Effect of butanedione oxime, 3-mercapto-2-propanesulfonate, and histidine on growth and magnetic properties of electrodeposited cobalt on copper substrate

Shorter electron mean free path, lower thermal expansion coefficient, and higher melting point compared to copper have made cobalt a promising alternative to copper in the post-Moore era. It has been extensively explored as a magnetic alloy material for downsized magnetic electronic components, storage devices, and specialized devices. Nevertheless, a lack of research on additives for cobalt plating solutions and unclear mechanism of the electroplating process, pose challenges in achieving cobalt plating layers with desired specifications. Electrodeposition with organic additives was employed to successfully producing cobalt plating layers. Electrochemical tests were performed to investigate the polarization effects of butanedione oxime (DMG), sodium 3-mercapto-2-propanesulfonate (SPS), and histidine (HIS) during cobalt electrodeposition to find out the inhibitory capacities of these additives. The adsorption behavior of the additives and interactions of the functional groups were analyzed by electron density and energy distribution of the additives based on quantum chemical calculations.
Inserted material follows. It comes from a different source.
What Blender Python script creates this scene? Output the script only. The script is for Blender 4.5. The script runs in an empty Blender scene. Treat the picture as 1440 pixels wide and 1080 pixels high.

The findings suggested that during the electrodeposition of cobalt, adsorption sites for molecules varied from the imine group of DMG to sulfonic acid group of SPS, and to imidazole group of HIS. HIS-assisted electrodeposition generated cobalt layer with pronounced soft magnetic properties of the lowest coercivity of 27.3 Oe and highest saturation magnetization intensity of 0.958 emu/g.